Microsoft Corporation, leading
developer of personal-computer software systems
and applications. The company also publishes books and multimedia titles,
offers e-mail services, and sells electronic
game systems, computer peripherals (input/output devices), and portable media
players. It has sales offices throughout the world. In addition to its main
research and development centre at its corporate headquarters in Redmond,
Washington, U.S., Microsoft has opened research labs in Cambridge, England
(1997); Beijing, China (1998); Mountain View, California (2001); Aachen,
Germany (2003); Sadashivnagar, Bangalore, India (2005); Cairo, Egypt (2006);
and Cambridge, Massachusetts (2008).
In 1975 Bill Gates and Paul G. Allen, two boyhood friends from Seattle, converted BASIC, a popular mainframe computer programming
language, for use on an early personal computer (PC), the Altair. Shortly
afterward, Gates and Allen founded Microsoft, deriving the name from the words microcomputer
and software. During the next few years, they refined BASIC and
developed other programming languages. In 1980 International
Business Machines Corporation (IBM) asked Microsoft to produce the essential
software, or operating system, for its first personal computer, the IBM PC. Microsoft purchased
an operating system from another company, modified it, and renamed it MS-DOS (Microsoft Disk Operating System). MS-DOS
was released with the IBM PC in 1981. Thereafter, most manufacturers of
personal computers licensed MS-DOS as their operating system, generating vast
revenues for Microsoft; by the early 1990s it had sold more than 100 million
copies of the program and defeated rival operating systems such as CP/M, which
it displaced in the early 1980s, and later IBM OS/2. Microsoft deepened its
position in operating systems with Windows, a graphical
user interface whose third version, released in 1990, gained a wide following.

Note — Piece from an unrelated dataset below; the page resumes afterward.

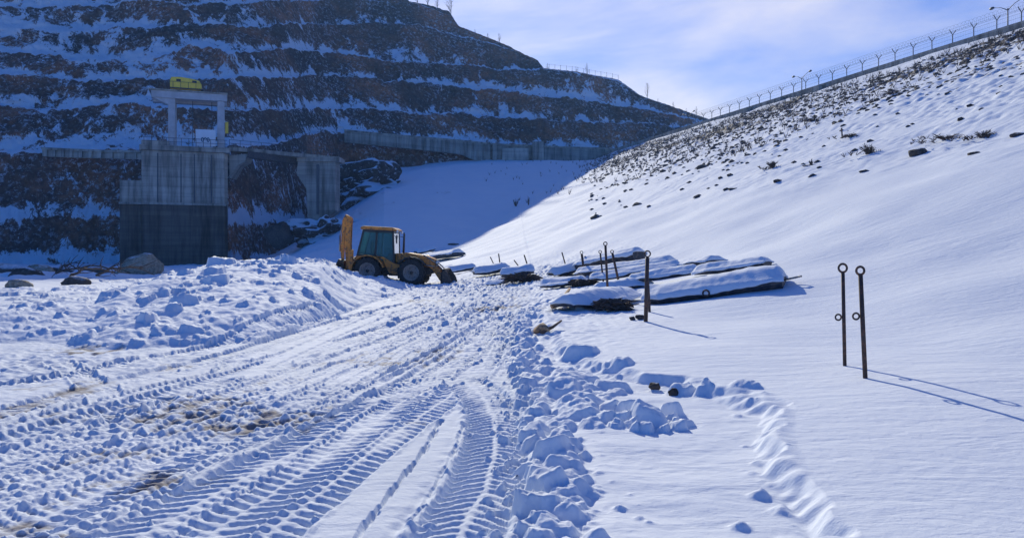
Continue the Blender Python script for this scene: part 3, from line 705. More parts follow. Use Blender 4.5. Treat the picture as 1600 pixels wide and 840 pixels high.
def sapling(x, y, Y, h, label, grp, seed, base=None, narrow=.16):
    """bare young tree on the skyline: trunk plus fine upswept branches"""
    c = base if base is not None else P(x, y, Y); rs = random.Random(seed)
    t = empty('bare_tree', c, label, 'tree', group=grp)
    tr = MB().tube([(0,0,-1.2), (.03*h,0,h*.5), (0,0,h)], [h*.016, h*.010, h*.003], 5); tr.build('trunk', M['twig'], t, True)
    br = MB()
    for i in range(34):
        f = rs.uniform(.15, .95); a = rs.uniform(0, 6.283); L = h*narrow*(1.25-f)*rs.uniform(.7, 1.4); s = Vector((0,0,h*f))
        e = s+Vector((math.cos(a)*L, math.sin(a)*L, L*rs.uniform(.9, 1.8))); br.tube([s, e], [h*.005, h*.0015], 3, False)
        for k in range(3):
            s2 = s.lerp(e, rs.uniform(.3,.9)); br.tube([s2, s2+Vector((rs.uniform(-1,1), rs.uniform(-1,1), rs.uniform(.3,1.2)))*L*.4], [h*.0035, h*.0012], 3, False)
    br.build('branches', M['twig'], t); return t
# ---------------------------------------------------------------- intake tower, portal, bridge
TD = 110.0; K = TD/FPX
def tx(x, D_=TD): return (x-800)/FPX*D_
def tz(y, D_=TD): return CAMZ-(y-HOR)/FPX*D_
t = empty('intake_tower', (tx(272), TD, tz(418)), 'tall grey concrete intake tower with a dark stained lower half', 'tower')
ox, oy, oz = t.location
def B(x0, x1, y0, y1, ya, yb, D_=TD, mb=None):
    """box from photograph columns/rows at depth D_, local to the tower origin; ya,yb depth offsets"""
    mb = mb or MB(); return mb.box(tx(x0, D_)-ox, tx(x1, D_)-ox, ya, yb, tz(y1, D_)-oz, tz(y0, D_)-oz)
B(222, 352, 236, 425, 0, 12).build('tower_shaft', M['tower'], t, bevel=.05)
B(189, 221.9, 283, 425, .4, 11).build('side_block', M['tower'], t, bevel=.05)
B(352.1, 357, 236, 425, 1.2, 11).build('corner_pier', M['tower'], t)
B(219, 361, 228, 235.8, -.35, 12.4).build('deck_slab', M['concrete'], t, bevel=.04)
B(222, 264, 221, 227.8, -.2, 4).build('parapet', M['concrete'], t)
m = MB()
for x in (246, 282, 303, 330): B(x, x+1.6, 240, 316, -.06, .02, mb=m)
m.build('guide_rails', M['galv'], t)
B(188, 354, 317, 320, -.12, .5).build('ledge', M['concrete'], t)
m = MB()
for k in range(12):
    x = 226+k*11.5; m.tube([(tx(x)-ox, -.2, tz(228)-oz), (tx(x)-ox, -.2, tz(216)-oz)], .04, 5)
m.tube([(tx(224)-ox, -.2, tz(216)-oz), (tx(356)-ox, -.2, tz(216)-oz)], .035, 5); m.tube([(tx(224)-ox, -.2, tz(222)-oz), (tx(356)-ox, -.2, tz(222)-oz)], .03, 5)
m.build('railing', M['galv'], t)
tower_set = [t]
p = empty('hoist_portal', (tx(306), TD+1, tz(228)+.02), 'pale concrete portal frame standing on the intake tower deck', 'frame')
ox, oy, oz = p.location; oz0 = oz
for (a, b_) in ((262, 273), (340, 352)):
    for dy in (0, 3.6):
        B(a, b_, 152, 228, dy, dy+.95).build('column', M['portal'], p, bevel=.03)
B(236, 356, 141, 151.9, -.2, 1.2).build('front_beam', M['portal'], p, bevel=.03)
B(236, 356, 141, 151.9, 3.5, 4.6).build('rear_beam', M['portal'], p, bevel=.03)
B(232, 357, 138.6, 140.9, -.4, 5.0).build('top_slab', M['concrete'], p, bevel=.03)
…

By 1993, Windows 3.0 and its subsequent versions were selling at a rate of one
million copies per month, and nearly 90 percent of the world’s PCs ran on a
Microsoft operating system. In 1995 the company released Windows 95, which for
the first time fully integrated MS-DOS with Windows and effectively matched in
ease of use Apple Computer’s Mac OS. It also became the leader in productivity
software such as word-processing and spreadsheet programs, outdistancing
longtime rivals Lotus and WordPerfect in the process.